“We do not intend to abolish art or stop life: we want paintings to come out of their frames, and sculptures from under their glass cases. An aerial, artistic portrayal of a minute will last for thousands of years in eternity.”— Second Spatialist Manifesto, 1948
Lucio Fontana’s beautiful La Novia, created in 1940, is a contemplative and intriguing piece, alive with a sense of expectation, serenity and collectedness. The rough edges of the piece and undelineated edges between the subject's body and her dress, exemplify the tenets fundamental to Fontana’s Spatial Art, defined by the artist himself as “neither painting nor sculpture, nor lines delimited in space, but continuity of space in matter.” Moreover, the miniature peaks and troughs of the highly worked surface witness and evoke the artist’s own highly dynamic, gestural approach to his medium. Indeed, there is an intensely tactile quality to this sculpture, accentuated by its delicate polychromy.
La Novia dates from a pivotal period in which Fontana was involved in both figurative and abstract projects. Indeed, this work was made shortly after the artist arrived in Argentina, where is lived during the years of the Second World War, and where he honed his vision for a totally new language of art, that culminated in the Spatialist Manifesto of 1947. This artwork, in equal measures form and subject, presages Fontana's later Spatial experiments in ceramics and painting.
The 1940s and early 1950s in particular witnessed Fontana’s creation of much of his figurative sculpture. Many, including his famous series of crucifixes, explore religious subject matter, and his reliefs for the fifth door of the Duomo in Milan, completed in 1956, mark the culmination of this project. In the same period, Fontana concurrently began to create his first series of paintings in which he punctured the canvas with buchi (holes), as well as his first spatial environments, which originally combined shapeless sculptures, fluorescent paintings, and black lights viewed in a dark room, soon integrating neon tubing into their ceiling decoration.

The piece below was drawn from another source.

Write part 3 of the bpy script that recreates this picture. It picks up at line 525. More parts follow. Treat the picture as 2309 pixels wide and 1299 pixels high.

In the Manifiesto Blanco, published by Fontana and a group of his students in Buenos Aires in 1946, the nascent Spatialists declared that “We live in the mechanical age. Painted canvas and upright plaster no longer have a reason to exist.” Yet in Fontana’s La Novia and other figurative works of the 1940s and '50s, Fontana insisted that “upright plaster” did indeed merit existence, pushing his sculptural materials to their limits in order to capture an inexorable and wholly modern sense of form and interaction with space.